EXERCISE
Reproduce the entries word for word, and omit any picture you find in them.

◇ ◇ ◇ ◇

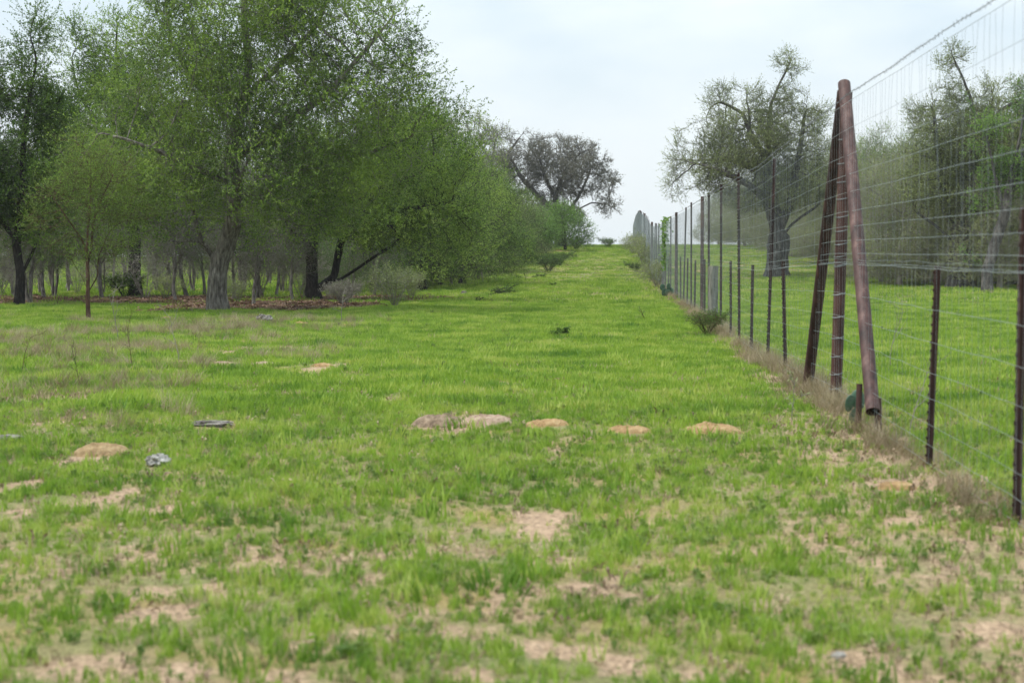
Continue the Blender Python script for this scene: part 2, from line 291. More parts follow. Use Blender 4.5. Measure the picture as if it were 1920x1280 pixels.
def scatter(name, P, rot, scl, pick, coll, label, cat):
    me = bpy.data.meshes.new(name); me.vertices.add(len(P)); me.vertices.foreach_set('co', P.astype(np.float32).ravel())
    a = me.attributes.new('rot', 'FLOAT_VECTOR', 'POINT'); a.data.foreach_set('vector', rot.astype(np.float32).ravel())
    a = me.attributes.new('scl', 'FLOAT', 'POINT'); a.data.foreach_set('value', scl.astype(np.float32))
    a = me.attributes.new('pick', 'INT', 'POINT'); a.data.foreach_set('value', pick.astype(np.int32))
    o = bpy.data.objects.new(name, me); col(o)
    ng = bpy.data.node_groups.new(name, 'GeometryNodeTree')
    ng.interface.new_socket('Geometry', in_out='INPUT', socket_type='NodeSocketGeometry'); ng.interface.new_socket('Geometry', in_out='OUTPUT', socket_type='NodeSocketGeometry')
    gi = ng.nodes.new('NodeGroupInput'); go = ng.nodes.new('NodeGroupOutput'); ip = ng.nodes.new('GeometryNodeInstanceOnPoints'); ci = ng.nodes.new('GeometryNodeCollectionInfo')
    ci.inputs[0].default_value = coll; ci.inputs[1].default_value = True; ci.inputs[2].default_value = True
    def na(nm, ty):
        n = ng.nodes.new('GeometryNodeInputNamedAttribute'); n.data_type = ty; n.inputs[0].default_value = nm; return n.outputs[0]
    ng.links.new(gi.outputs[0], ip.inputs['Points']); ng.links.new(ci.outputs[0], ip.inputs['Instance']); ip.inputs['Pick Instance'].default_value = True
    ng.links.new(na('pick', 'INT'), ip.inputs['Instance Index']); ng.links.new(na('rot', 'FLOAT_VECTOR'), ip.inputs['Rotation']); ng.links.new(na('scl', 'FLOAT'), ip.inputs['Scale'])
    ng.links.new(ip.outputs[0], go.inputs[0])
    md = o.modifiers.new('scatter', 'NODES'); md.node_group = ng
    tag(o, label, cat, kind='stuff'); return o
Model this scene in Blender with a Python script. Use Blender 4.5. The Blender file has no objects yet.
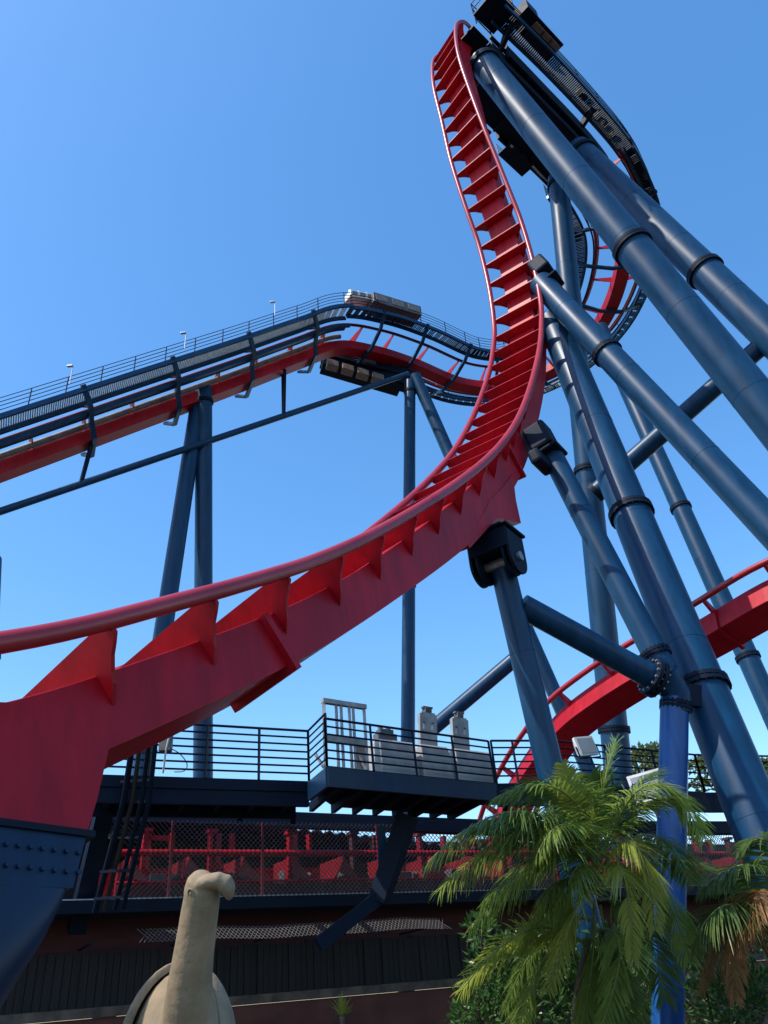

◇ ◇ ◇ ◇

RESPONSE TO THE TASK
Continue the Blender Python script for this scene: part 2, from line 291. More parts follow. Use Blender 4.5. Measure the picture as if it were 1920x1280 pixels.
def scatter(name, P, rot, scl, pick, coll, label, cat):
    me = bpy.data.meshes.new(name); me.vertices.add(len(P)); me.vertices.foreach_set('co', P.astype(np.float32).ravel())
    a = me.attributes.new('rot', 'FLOAT_VECTOR', 'POINT'); a.data.foreach_set('vector', rot.astype(np.float32).ravel())
    a = me.attributes.new('scl', 'FLOAT', 'POINT'); a.data.foreach_set('value', scl.astype(np.float32))
    a = me.attributes.new('pick', 'INT', 'POINT'); a.data.foreach_set('value', pick.astype(np.int32))
    o = bpy.data.objects.new(name, me); col(o)
    ng = bpy.data.node_groups.new(name, 'GeometryNodeTree')
    ng.interface.new_socket('Geometry', in_out='INPUT', socket_type='NodeSocketGeometry'); ng.interface.new_socket('Geometry', in_out='OUTPUT', socket_type='NodeSocketGeometry')
    gi = ng.nodes.new('NodeGroupInput'); go = ng.nodes.new('NodeGroupOutput'); ip = ng.nodes.new('GeometryNodeInstanceOnPoints'); ci = ng.nodes.new('GeometryNodeCollectionInfo')
    ci.inputs[0].default_value = coll; ci.inputs[1].default_value = True; ci.inputs[2].default_value = True
    def na(nm, ty):
        n = ng.nodes.new('GeometryNodeInputNamedAttribute'); n.data_type = ty; n.inputs[0].default_value = nm; return n.outputs[0]
    ng.links.new(gi.outputs[0], ip.inputs['Points']); ng.links.new(ci.outputs[0], ip.inputs['Instance']); ip.inputs['Pick Instance'].default_value = True
    ng.links.new(na('pick', 'INT'), ip.inputs['Instance Index']); ng.links.new(na('rot', 'FLOAT_VECTOR'), ip.inputs['Rotation']); ng.links.new(na('scl', 'FLOAT'), ip.inputs['Scale'])
    ng.links.new(ip.outputs[0], go.inputs[0])
    md = o.modifiers.new('scatter', 'NODES'); md.node_group = ng
    tag(o, label, cat, kind='stuff'); return o
Model this scene in Blender with a Python script. Use Blender 4.5. The Blender file has no objects yet.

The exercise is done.